-- Begin --

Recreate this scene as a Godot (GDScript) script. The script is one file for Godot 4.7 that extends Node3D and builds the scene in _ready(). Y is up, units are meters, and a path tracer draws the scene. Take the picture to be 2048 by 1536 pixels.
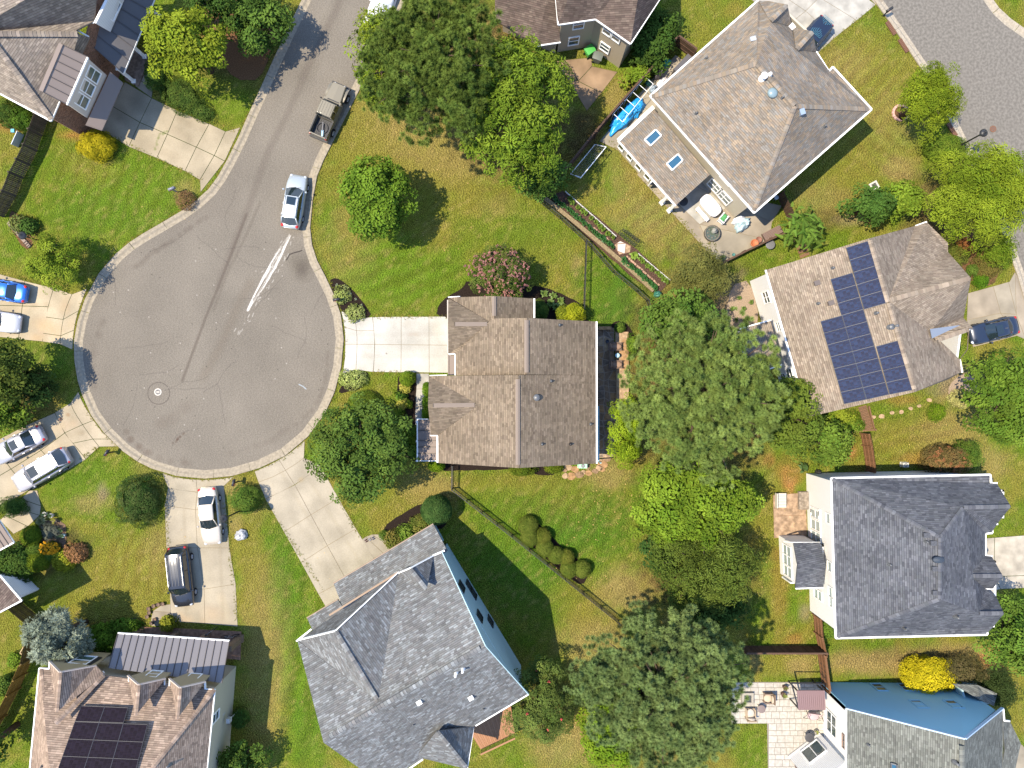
extends Node3D
# A residential cul-de-sac seen from the air. Plan units are survey pixels (1422 units = 64 m at ground level), turned into metres by at().
const CAM_H := 64.0
const FOCAL := 1422.0
var used := {}
var mats := {}
var rng := RandomNumberGenerator.new()

class M:
	var st := SurfaceTool.new()
	var g := -1
	var col := Color.WHITE
	func _init():
		st.begin(Mesh.PRIMITIVE_TRIANGLES)
	func v(p: Vector3, uv := Vector2.ZERO):
		st.set_smooth_group(g); st.set_uv(uv); st.set_color(col); st.add_vertex(p)
	# corners counter-clockwise as seen from outside
	func tri(a: Vector3, b: Vector3, c: Vector3, ua := Vector2.ZERO, ub := Vector2.ZERO, uc := Vector2.ZERO):
		v(a, ua); v(c, uc); v(b, ub)
	func quad(a: Vector3, b: Vector3, c: Vector3, d: Vector3, ua := Vector2.ZERO, ub := Vector2.RIGHT, uc := Vector2.ONE, ud := Vector2.DOWN):
		tri(a, b, c, ua, ub, uc); tri(a, c, d, ua, uc, ud)
	func box(c: Vector3, s: Vector3, b := Basis.IDENTITY):
		var h := s * 0.5
		var p := []
		for i in 8:
			p.append(c + b * Vector3(h.x if i & 1 else -h.x, h.y if i & 2 else -h.y, h.z if i & 4 else -h.z))
		for f in [[4, 5, 7, 6], [1, 0, 2, 3], [5, 1, 3, 7], [0, 4, 6, 2], [6, 7, 3, 2], [0, 1, 5, 4]]:
			quad(p[f[0]], p[f[1]], p[f[2]], p[f[3]])
	func beam(a: Vector3, b: Vector3, w: float, h: float):
		var d := b - a
		var f := d.normalized()
		var s := (f.cross(Vector3.UP) if absf(f.y) < 0.95 else f.cross(Vector3.RIGHT)).normalized()
		box((a + b) * 0.5, Vector3(d.length(), h, w), Basis(f, s.cross(f), s))
	func loft(secs: Array, closed := false):
		for i in secs.size() - 1:
			var a = secs[i]
			var b = secs[i + 1]
			var n: int = a.size()
			for j in (n if closed else n - 1):
				var k := (j + 1) % n
				quad(a[j], b[j], b[k], a[k])
	func fan(ring: Array, flip := false):
		var c := Vector3.ZERO
		for p in ring: c += p
		c /= ring.size()
		for j in ring.size():
			var k := (j + 1) % ring.size()
			if flip: tri(c, ring[k], ring[j])
			else: tri(c, ring[j], ring[k])
	func tube(pts: Array, rad: Array, n := 6, caps := true):
		var secs := []
		for i in pts.size():
			var d: Vector3 = (pts[mini(i + 1, pts.size() - 1)] - pts[maxi(i - 1, 0)]).normalized()
			var s := (d.cross(Vector3.FORWARD) if absf(d.y) > 0.9 else d.cross(Vector3.UP)).normalized()
			var t := s.cross(d)
			var ring := []
			for j in n:
				var a := TAU * j / n
				ring.append(pts[i] + (s * cos(a) + t * sin(a)) * rad[i])
			secs.append(ring)
		for i in secs.size() - 1:
			for j in n:
				var k := (j + 1) % n
				quad(secs[i][j], secs[i][k], secs[i + 1][k], secs[i + 1][j])
		if caps:
			fan(secs[0], true); fan(secs[-1])
	func lathe(c: Vector3, prof: Array, n := 14, sx := 1.0, sz := 1.0):
		var secs := []
		for q in prof:
			var ring := []
			for j in n:
				var a := TAU * j / n
				ring.append(c + Vector3(cos(a) * q[0] * sx, q[1], -sin(a) * q[0] * sz))
			secs.append(ring)
		for i in secs.size() - 1:
			for j in n:
				var k := (j + 1) % n
				quad(secs[i][j], secs[i][k], secs[i + 1][k], secs[i + 1][j])
	func blob(c: Vector3, r: Vector3, n := 12, m := 7, flat := 0.0):
		var prof := []
		for i in m + 1:
			var a := -PI / 2 + PI * i / m
			prof.append([maxf(cos(a), 0.0005), maxf(sin(a), -1.0 + flat)])
		var secs := []
		for q in prof:
			var ring := []
			for j in n:
				var a := TAU * j / n
				ring.append(c + Vector3(cos(a) * q[0] * r.x, q[1] * r.y, -sin(a) * q[0] * r.z))
			secs.append(ring)
		for i in secs.size() - 1:
			for j in n:
				var k := (j + 1) % n
				quad(secs[i][j], secs[i][k], secs[i + 1][k], secs[i + 1][j])
	# a sheet with thickness: ring in plan order, any height at each corner; texture runs along the slope in metres / ts
	func sheet(ring: Array, thick: float, ts := 1.0, turn := 0.0):
		var n := ring.size()
		var nv := Vector3.ZERO
		for i in n:
			var a: Vector3 = ring[i]
			var b: Vector3 = ring[(i + 1) % n]
			nv += (a - ring[0]).cross(b - ring[0])
		var pts := ring.duplicate()
		if nv.y < 0:
			pts.reverse(); nv = -nv
		nv = nv.normalized()
		var ed := nv.cross(Vector3.UP)
		ed = ed.normalized() if ed.length() > 0.02 else Vector3.RIGHT.rotated(Vector3.UP, turn)
		var up := ed.cross(nv)
		var flat := PackedVector2Array()
		for p in pts: flat.append(Vector2(p.x, p.z))
		var idx := Geometry2D.triangulate_polygon(flat)
		var dn := Vector3(0, -thick, 0)
		for i in range(0, idx.size(), 3):
			var t := [pts[idx[i]], pts[idx[i + 1]], pts[idx[i + 2]]]
			if (t[1] - t[0]).cross(t[2] - t[0]).y < 0:
				t = [t[0], t[2], t[1]]
			var u := []
			for p in t: u.append(Vector2(p.dot(ed), p.dot(up)) / ts)
			tri(t[0], t[1], t[2], u[0], u[1], u[2])
			if thick > 0.0: tri(t[0] + dn, t[2] + dn, t[1] + dn, u[0], u[2], u[1])
		if thick > 0.0:
			for i in n:
				var a: Vector3 = pts[i]
				var b: Vector3 = pts[(i + 1) % n]
				quad(a + dn, b + dn, b, a)
	# an upright polygon given a thickness along its own normal
	func plate(ring: Array, thick: float, ts := 1.0):
		var n := ring.size()
		var nv := Vector3.ZERO
		for i in n: nv += (ring[i] - ring[0]).cross(ring[(i + 1) % n] - ring[0])
		nv = nv.normalized()
		var e := Vector3.UP.cross(nv)
		e = e.normalized() if e.length() > 0.05 else Vector3.RIGHT
		var f := nv.cross(e)
		var flat := PackedVector2Array()
		for p in ring: flat.append(Vector2(p.dot(e), p.dot(f)))
		var idx := Geometry2D.triangulate_polygon(flat)
		var back := -nv * thick
		for i in range(0, idx.size(), 3):
			var t := [ring[idx[i]], ring[idx[i + 1]], ring[idx[i + 2]]]
			if (t[1] - t[0]).cross(t[2] - t[0]).dot(nv) < 0: t = [t[0], t[2], t[1]]
			var u := []
			for p in t: u.append(Vector2(p.dot(e), p.y) / ts)
			tri(t[0], t[1], t[2], u[0], u[1], u[2])
			tri(t[0] + back, t[2] + back, t[1] + back, u[0], u[2], u[1])
		for i in n:
			quad(ring[i] + back, ring[(i + 1) % n] + back, ring[(i + 1) % n], ring[i])
	func done() -> ArrayMesh:
		st.generate_normals()
		return st.commit()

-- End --

Problem statement. Up to and including the line with "var rng := RandomNumberGenerator.new()", copy the data above from its first line. Skip pictures.

Result of this task.
Recreate this scene as a Godot (GDScript) script. The script is one file for Godot 4.7 that extends Node3D and builds the scene in _ready(). Y is up, units are meters, and a path tracer draws the scene. Take the picture to be 2048 by 1536 pixels.
extends Node3D
# A residential cul-de-sac seen from the air. Plan units are survey pixels (1422 units = 64 m at ground level), turned into metres by at().
const CAM_H := 64.0
const FOCAL := 1422.0
var used := {}
var mats := {}
var rng := RandomNumberGenerator.new()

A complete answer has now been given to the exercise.